Professor Jane Naana Opoku-Agyemang, the Vice President, has announced that 2026 will not be a year for major renegotiation of conditions of service across the public sector as government focuses on implementing reforms to the country’s remuneration system.
Speaking at the 2026 National Labour Conference in Ho on Friday, held on the theme, “Strengthening Industrial Harmony as a Catalyst for Accelerated Economic Growth and National Development,” she said government had proposed targeted and modest improvements for selected sectors instead of comprehensive salary negotiations.
She explained that the decision was intended as an interim measure while foundational reforms to Ghana’s remuneration framework were being completed.

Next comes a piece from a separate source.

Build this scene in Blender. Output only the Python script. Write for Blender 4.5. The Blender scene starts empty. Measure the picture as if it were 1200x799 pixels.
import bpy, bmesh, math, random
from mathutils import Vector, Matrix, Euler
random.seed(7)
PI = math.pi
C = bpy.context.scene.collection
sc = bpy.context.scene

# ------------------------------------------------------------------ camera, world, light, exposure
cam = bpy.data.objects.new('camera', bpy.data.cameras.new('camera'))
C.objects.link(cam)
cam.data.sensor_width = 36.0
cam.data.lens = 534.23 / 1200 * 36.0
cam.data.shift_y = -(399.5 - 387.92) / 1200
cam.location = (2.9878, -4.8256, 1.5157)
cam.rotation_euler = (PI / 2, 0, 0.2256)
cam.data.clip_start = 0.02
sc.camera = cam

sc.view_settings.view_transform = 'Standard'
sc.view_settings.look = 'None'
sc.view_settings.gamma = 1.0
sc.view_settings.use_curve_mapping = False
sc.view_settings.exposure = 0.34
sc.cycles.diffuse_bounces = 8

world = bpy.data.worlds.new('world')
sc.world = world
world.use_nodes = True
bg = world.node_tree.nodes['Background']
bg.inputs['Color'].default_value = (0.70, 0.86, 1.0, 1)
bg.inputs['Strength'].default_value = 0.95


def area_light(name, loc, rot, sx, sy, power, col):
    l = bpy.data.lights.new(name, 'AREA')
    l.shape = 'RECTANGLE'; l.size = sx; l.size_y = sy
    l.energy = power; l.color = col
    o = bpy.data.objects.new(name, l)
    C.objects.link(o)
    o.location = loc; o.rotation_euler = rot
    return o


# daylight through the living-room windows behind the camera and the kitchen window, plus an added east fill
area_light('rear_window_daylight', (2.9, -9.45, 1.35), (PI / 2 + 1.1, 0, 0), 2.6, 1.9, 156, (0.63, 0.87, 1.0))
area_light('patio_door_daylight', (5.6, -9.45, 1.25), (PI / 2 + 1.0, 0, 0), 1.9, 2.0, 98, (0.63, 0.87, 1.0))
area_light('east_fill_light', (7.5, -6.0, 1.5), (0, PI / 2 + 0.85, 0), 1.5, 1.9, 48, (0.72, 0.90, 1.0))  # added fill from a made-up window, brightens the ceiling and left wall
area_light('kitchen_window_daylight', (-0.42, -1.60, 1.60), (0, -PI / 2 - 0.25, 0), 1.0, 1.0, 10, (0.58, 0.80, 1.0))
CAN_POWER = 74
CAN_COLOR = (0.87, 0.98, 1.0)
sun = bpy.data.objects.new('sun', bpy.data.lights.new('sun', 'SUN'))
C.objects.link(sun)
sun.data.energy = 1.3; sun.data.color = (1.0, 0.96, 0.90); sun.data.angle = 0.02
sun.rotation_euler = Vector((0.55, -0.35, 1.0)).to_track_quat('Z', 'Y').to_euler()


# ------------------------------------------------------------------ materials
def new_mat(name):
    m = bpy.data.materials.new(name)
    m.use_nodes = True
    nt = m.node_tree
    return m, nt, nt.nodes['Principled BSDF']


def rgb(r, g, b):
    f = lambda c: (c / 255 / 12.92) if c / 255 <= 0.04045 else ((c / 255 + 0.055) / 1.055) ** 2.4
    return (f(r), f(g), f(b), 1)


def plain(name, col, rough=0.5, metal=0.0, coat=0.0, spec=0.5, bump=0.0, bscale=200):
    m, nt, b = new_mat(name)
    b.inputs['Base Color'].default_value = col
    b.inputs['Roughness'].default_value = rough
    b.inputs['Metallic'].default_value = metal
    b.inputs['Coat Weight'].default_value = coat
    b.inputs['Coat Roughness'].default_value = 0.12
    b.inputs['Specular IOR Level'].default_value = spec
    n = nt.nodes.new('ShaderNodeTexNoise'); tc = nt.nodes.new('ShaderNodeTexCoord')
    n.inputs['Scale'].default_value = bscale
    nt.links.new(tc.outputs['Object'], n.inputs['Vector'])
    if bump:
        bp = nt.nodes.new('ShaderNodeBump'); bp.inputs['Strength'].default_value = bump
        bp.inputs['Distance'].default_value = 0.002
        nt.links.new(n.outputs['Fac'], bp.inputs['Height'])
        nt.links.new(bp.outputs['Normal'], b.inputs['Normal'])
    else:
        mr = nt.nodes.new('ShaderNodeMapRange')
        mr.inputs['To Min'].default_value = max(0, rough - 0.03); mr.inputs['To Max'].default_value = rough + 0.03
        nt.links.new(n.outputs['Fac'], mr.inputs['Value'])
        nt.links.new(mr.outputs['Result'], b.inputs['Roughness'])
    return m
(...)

“Government has proposed that 2026 will not be a year for major renegotiation of conditions of service across the public sector. Instead, targeted and modest improvements in selected areas will be implemented while the foundational reforms to our remuneration systems are completed,” she said.
Prof Opoku-Agyemang noted that organised labour had appreciated the rationale behind the proposal, which was aimed at managing expectations, preserving industrial harmony, and creating the necessary space for the new remuneration framework to take effect.
She stressed that maintaining industrial peace remained critical to sustaining economic recovery and promoting national development.
The Vice President also reaffirmed government’s commitment to protecting the welfare of pensioners through the preservation of pension funds and the timely fulfilment of statutory obligations.
“The provision of decent pensions for retired workers is of utmost importance. Government remains committed to safeguarding the integrity and value of pension fund assets for the benefit of Ghanaian workers,” she said.
She assured contributors that the government would continue to honour its obligations to the Social Security and National Insurance Trust (SSNIT) and other Tier Two pension schemes. 
Prof Opoku-Agyemang further underscored the need to accelerate economic growth through strategic initiatives, including government’s proposed 24-hour economy policy.
She said the policy sought to maximise the utilisation of the country’s resources and productive capacity by encouraging businesses, factories and service providers to operate in multiple shifts.
According to her, the initiative would support Ghana’s transition to a fast-growing, export-driven economy, create more employment opportunities and enhance national productivity.
She called on organised labour, employers and all stakeholders to continue collaborating with government to strengthen industrial harmony and build a resilient economy capable of delivering sustainable growth and improved living standards for all Ghanaians.